Luckily there were other people who did have a clue and cared enough to get change.
Whilst CFCs were very useful chemicals the damage from there use was too expensive to all of us to be allowed to continue same as lead in petrol, oddly enough I believe both were originally proposed by the same scientist working for GM ( https://en.wikipedia.org/wiki/Thomas_Midgley_Jr. ), which to me was always a classic example of the misused of science and proof that no matter the tool some will always use it against the rest of us.
The British Antarctic Survey discovered the hole just as Thatcher was about to cut their funding.
[I'm not quite sure how you all got on to school milk, but that was the same Thatcher, Milk Snatcher]
Anyway, raise a toast to Joe Farman, Brian Gardiner and Jon Shanklin, without their curiosity and tenacity we'd all be toast.
https://www.bas.ac.uk/media-post/131632/
Ark
They sent out a dove: it wobbled home,
wings slicked in a rainbow of oil,
a sprig of tinsel snagged in its beak,
a yard of fishing-line binding its feet.
Bring back, bring back the leaf.
They sent out an arctic fox:
it plodded the bays
of the northern fringe
in muddy socks
and a nylon cape.
Bring back, bring back the leaf.
Bring back the reed and the reef,
set the ice sheet back on its frozen plinth,
tuck the restless watercourse into its bed,
sit the glacier down on its highland throne,
put the snow cap back on the mountain peak.
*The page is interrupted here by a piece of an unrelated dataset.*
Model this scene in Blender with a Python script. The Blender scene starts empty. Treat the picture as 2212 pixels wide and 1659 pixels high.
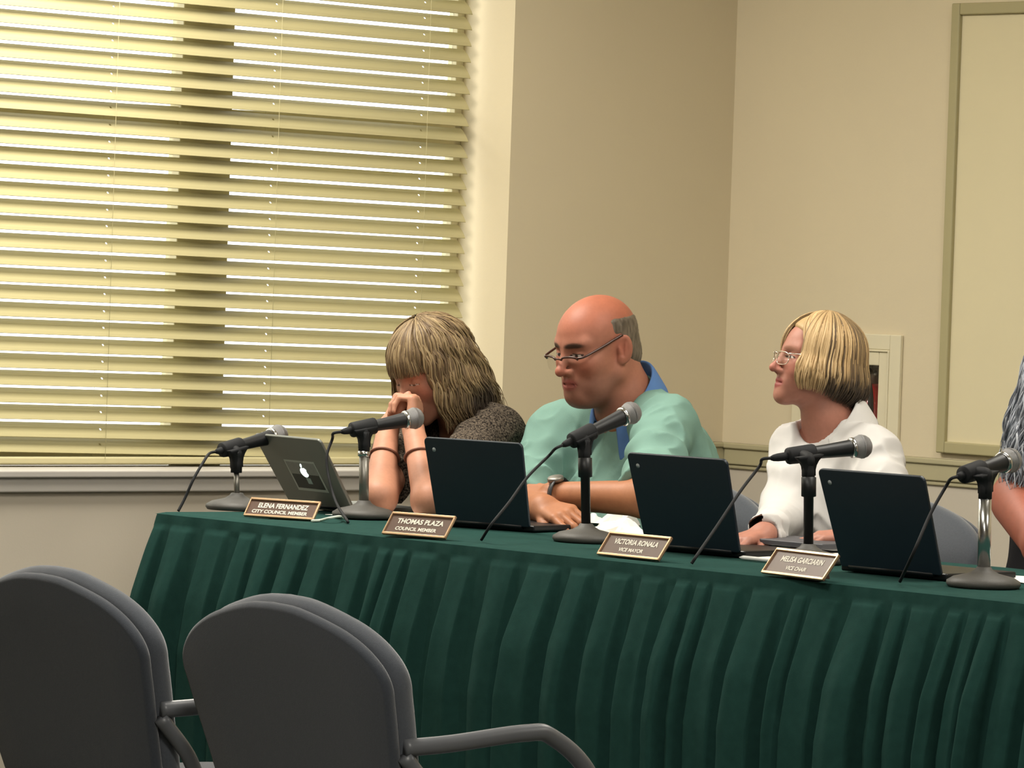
import bpy, math, random
import numpy as np
from mathutils import Matrix, Vector

random.seed(7)
RNG = np.random.default_rng(11)
scene = bpy.context.scene
COL = scene.collection

# ------------------------------------------------------------------ camera
W, Hpx = 2212.0, 1659.0
FPX = 10170.0                      # focal length in pixels
CAMH = 1.345
PITCH = math.atan((829.5 - 570.0) / FPX)
ROLL = 0.034
g = np.array([0, math.cos(PITCH), -math.sin(PITCH)])
r0 = np.array([1.0, 0, 0]); u0 = np.array([0, math.sin(PITCH), math.cos(PITCH)])
cr = math.cos(ROLL) * r0 + math.sin(ROLL) * u0
cu = -math.sin(ROLL) * r0 + math.cos(ROLL) * u0
CAM = np.array([0, 0, CAMH])
cd = bpy.data.cameras.new('camera'); cam = bpy.data.objects.new('camera', cd); COL.objects.link(cam)
cd.sensor_width = 36.0; cd.lens = 36.0 * FPX / W; cd.clip_start = 0.1; cd.clip_end = 200
cam.matrix_world = Matrix(((cr[0], cu[0], -g[0], 0), (cr[1], cu[1], -g[1], 0), (cr[2], cu[2], -g[2], CAMH), (0, 0, 0, 1)))
scene.camera = cam


def ray(px, py):
    d = (px - W / 2) / FPX * cr - (py - Hpx / 2) / FPX * cu + g
    return d / np.linalg.norm(d)


def hit(px, py, p0, n):
    d = ray(px, py)
    k = np.dot(np.asarray(p0) - CAM, n) / np.dot(d, n)
    return CAM + k * d


# ------------------------------------------------------------------ the axes of the room
U = np.array([0.6314, -0.7755, 0]); U /= np.linalg.norm(U)     # along the right wall, towards the viewer
V = np.array([-U[1], U[0], 0])                                  # along the window wall, away to the right
Z = np.array([0, 0, 1.0])
T = np.array([0.656, -0.7546, 0]); T /= np.linalg.norm(T)       # along the table
WD = np.array([-T[1], T[0], 0])                                 # across the table, towards the sitters
CORNER = np.array([0.595, 13.2, 0.0])
TABZ = 0.74
P0 = hit(335, 1105, (0, 0, TABZ), Z); P0[2] = 0                  # front left corner of the table


def tab(px, py, z=TABZ):
    return hit(px, py, (0, 0, z), Z)


def pt(px, py, w):
    return hit(px, py, P0 + WD * w, WD)


def tw(a, w, z):
    return P0 + T * a + WD * w + Z * z


def wallL(px, py, off=0.0):          # on the window wall plane (off > 0: outwards)
    return hit(px, py, CORNER - U * off, U)


def wallR(px, py, off=0.0):
    return hit(px, py, CORNER + V * off, V)


# ------------------------------------------------------------------ colours and materials
def lin(c):
    if isinstance(c, str):
        c = tuple(int(c[i:i + 2], 16) / 255 for i in (0, 2, 4))
    return tuple(x / 12.92 if x <= 0.04045 else ((x + 0.055) / 1.055) ** 2.4 for x in c)


def mat(name, col, rough=0.6, spec=0.3, metal=0.0, var=0.08, vscale=30.0, bump=0.0, bscale=200.0,
        col2=None, attr=None, stretch=None, sheen=0.0, trans=0.0, emit=None, estr=1.0, coat=0.0, contrast=None, detail=4.0):
    m = bpy.data.materials.new(name); m.use_nodes = True
    nt = m.node_tree; nd = nt.nodes; ln = nt.links
    b = nd['Principled BSDF']
    b.inputs['Roughness'].default_value = rough
    b.inputs['Specular IOR Level'].default_value = spec
    b.inputs['Metallic'].default_value = metal
    if sheen:
        b.inputs['Sheen Weight'].default_value = sheen
        b.inputs['Sheen Roughness'].default_value = 0.5
    if coat:
        b.inputs['Coat Weight'].default_value = coat
    tc = nd.new('ShaderNodeTexCoord'); mp = nd.new('ShaderNodeMapping')
    ln.new(tc.outputs['Object'], mp.inputs['Vector'])
    if stretch:
        mp.inputs['Scale'].default_value = stretch
    nz = nd.new('ShaderNodeTexNoise'); nz.inputs['Scale'].default_value = vscale; nz.inputs['Detail'].default_value = detail
    ln.new(mp.outputs['Vector'], nz.inputs['Vector'])
    mix = nd.new('ShaderNodeMix'); mix.data_type = 'RGBA'
    fac = nz.outputs['Fac']
    if contrast:
        rp = nd.new('ShaderNodeMapRange'); rp.inputs['From Min'].default_value = contrast[0]; rp.inputs['From Max'].default_value = contrast[1]
        ln.new(fac, rp.inputs['Value']); fac = rp.outputs['Result']
    ln.new(fac, mix.inputs['Factor'])
    c = lin(col)
    if attr:
        at = nd.new('ShaderNodeAttribute'); at.attribute_name = attr
        lo = nd.new('ShaderNodeMix'); lo.data_type = 'RGBA'; lo.blend_type = 'MULTIPLY'; lo.inputs['Factor'].default_value = 1
        ln.new(at.outputs['Color'], lo.inputs['A'])
        mix.inputs['A'].default_value = (1 - var, 1 - var, 1 - var, 1); mix.inputs['B'].default_value = (1 + var, 1 + var, 1 + var, 1)
        ln.new(mix.outputs['Result'], lo.inputs['B']); out = lo.outputs['Result']
    else:
        c2 = lin(col2) if col2 else None
        mix.inputs['A'].default_value = (*(x * (1 - var) for x in c), 1)
        mix.inputs['B'].default_value = (*(c2 if c2 else [min(1, x * (1 + var)) for x in c]), 1)
        out = mix.outputs['Result']
    ln.new(out, b.inputs['Base Color'])
    if bump:
        n2 = nd.new('ShaderNodeTexNoise'); n2.inputs['Scale'].default_value = bscale; n2.inputs['Detail'].default_value = 3
        ln.new(mp.outputs['Vector'], n2.inputs['Vector'])
        bp = nd.new('ShaderNodeBump'); bp.inputs['Strength'].default_value = bump; bp.inputs['Distance'].default_value = 0.002
        ln.new(n2.outputs['Fac'], bp.inputs['Height']); ln.new(bp.outputs['Normal'], b.inputs['Normal'])
    if emit:
        b.inputs['Emission Color'].default_value = (*lin(emit), 1); b.inputs['Emission Strength'].default_value = estr
    if trans:
        tr = nd.new('ShaderNodeBsdfTranslucent'); ms = nd.new('ShaderNodeMixShader'); ms.inputs['Fac'].default_value = trans
        ln.new(out, tr.inputs['Color']); ln.new(b.outputs['BSDF'], ms.inputs[1]); ln.new(tr.outputs['BSDF'], ms.inputs[2])
        ln.new(ms.outputs['Shader'], nd['Material Output'].inputs['Surface'])
    return m


def glass(name, tint=(1, 1, 1), gloss=0.06, rough=0.02):
    m = bpy.data.materials.new(name); m.use_nodes = True
    nt = m.node_tree; nd = nt.nodes; ln = nt.links
    nd.remove(nd['Principled BSDF'])
    t = nd.new('ShaderNodeBsdfTransparent'); t.inputs['Color'].default_value = (*tint, 1)
    gl = nd.new('ShaderNodeBsdfGlossy'); gl.inputs['Roughness'].default_value = rough
    lw = nd.new('ShaderNodeLayerWeight'); pw = nd.new('ShaderNodeMath'); pw.operation = 'POWER'; pw.inputs[1].default_value = 4.0
    mr = nd.new('ShaderNodeMapRange'); mr.inputs['To Min'].default_value = 0.03; mr.inputs['To Max'].default_value = 0.7
    ln.new(lw.outputs['Facing'], pw.inputs[0]); ln.new(pw.outputs['Value'], mr.inputs['Value'])
    ms = nd.new('ShaderNodeMixShader')
    ln.new(mr.outputs['Result'], ms.inputs['Fac'])
    ln.new(t.outputs['BSDF'], ms.inputs[1]); ln.new(gl.outputs['BSDF'], ms.inputs[2])
    ln.new(ms.outputs['Shader'], nd['Material Output'].inputs['Surface'])
    return m


# ------------------------------------------------------------------ objects
ROOTM = {}


def frame(loc, xa=None, ya=None):
    """4x4 matrix with x along xa (horizontal), z up."""
    loc = np.asarray(loc, float)
    if xa is None:
        xa = np.array([1.0, 0, 0])
    xa = np.asarray(xa, float) / np.linalg.norm(xa)
    ya = np.cross(Z, xa)
    M = np.eye(4); M[:3, 0] = xa; M[:3, 1] = ya; M[:3, 2] = Z; M[:3, 3] = loc
    return M


def tag(o, label=None, cat=None, group=None, kind=None):
    if label: o['label'] = label
    if cat: o['category'] = cat
    if group: o['group'] = group
    if kind: o['kind'] = kind
    return o


def empty(name, M, label, cat, group=None):
    o = bpy.data.objects.new(name, None); COL.objects.link(o)
    o.empty_display_size = 0.05
    o.matrix_world = Matrix(M.tolist())
    ROOTM[o] = M
    return tag(o, label, cat, group)


def make(name, verts, faces, m, parent=None, M=None, smooth=True, color=None, bevel=0.0, sub=0, thick=0.0, angle=None, local=False):
    """Link one mesh. verts are world coordinates unless local=True; M is the object's own frame (top-level)."""
    verts = np.asarray(verts, float).reshape(-1, 3)
    if parent is not None:
        M = ROOTM[parent]
    if M is None:
        M = np.eye(4)
    if not local:
        Mi = np.linalg.inv(M)
        verts = verts @ Mi[:3, :3].T + Mi[:3, 3]
    me = bpy.data.meshes.new(name)
    if isinstance(faces, np.ndarray):
        nf, k = faces.shape
        me.vertices.add(len(verts)); me.vertices.foreach_set('co', verts.astype(np.float32).ravel())
        me.loops.add(nf * k); me.loops.foreach_set('vertex_index', faces.astype(np.int32).ravel())
        me.polygons.add(nf)
        me.polygons.foreach_set('loop_start', np.arange(0, nf * k, k, dtype=np.int32))
        me.update(calc_edges=True)
    else:
        me.from_pydata(verts.tolist(), [], faces)
    me.validate()
    me.materials.append(m)
    if smooth:
        me.polygons.foreach_set('use_smooth', [True] * len(me.polygons))
    if color is not None:
        ca = me.color_attributes.new('col', 'FLOAT_COLOR', 'POINT')
        c4 = np.ones((len(verts), 4), np.float32); c4[:, :3] = color
        ca.data.foreach_set('color', c4.ravel())
    o = bpy.data.objects.new(name, me); COL.objects.link(o)
    if parent is not None:
        o.parent = parent
        ROOTM[o] = M
    else:
        o.matrix_world = Matrix(M.tolist()); ROOTM[o] = M
    if thick:
        s = o.modifiers.new('solid', 'SOLIDIFY'); s.thickness = thick; s.offset = 0
    if bevel:
        b = o.modifiers.new('bevel', 'BEVEL'); b.width = bevel; b.segments = 3; b.limit_method = 'ANGLE'; b.angle_limit = 0.6
    if sub:
        s = o.modifiers.new('sub', 'SUBSURF'); s.levels = sub; s.render_levels = sub
    if angle is not None:
        try:
            me.set_sharp_from_angle(angle=angle)
        except Exception:
            pass
    return o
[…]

Let the northern the lights be the northern lights
not the alien glow over Glasgow or Leeds.
A camel capsized in a tropical flood.
Caimans dozen in Antarctic lakes.
Polymers rolled in the sturgeon’s blood.
Hippos wandered the housing estates.
Bring back, bring back the leaf.
Bring back the tusk and the horn
unshorn.
Bring back the fern, the fish, the frond and the fowl,
the golden toad and the pygmy owl,
revisit the scene
where swallowtails fly
through acres of unexhausted sky.
They sent out a boat.
Go little breaker,
splinter the pack-ice and floes, nose
through the rafts and pads
of wrappers and bottles and nurdles and cans,
the bergs and atolls and islands and states
of plastic bags and micro-beads
and the forests of smoke.
Bring back, bring back the leaf,
bring back the river and sea.
Best I remember from reading long ago, we don't expect to never have holes in the ozone layer. They should just be smaller. Ozone is created by radiation from the sun hitting the atmosphere, and it does naturally go away. So when the poles go to zero light, they will naturally lose ozone.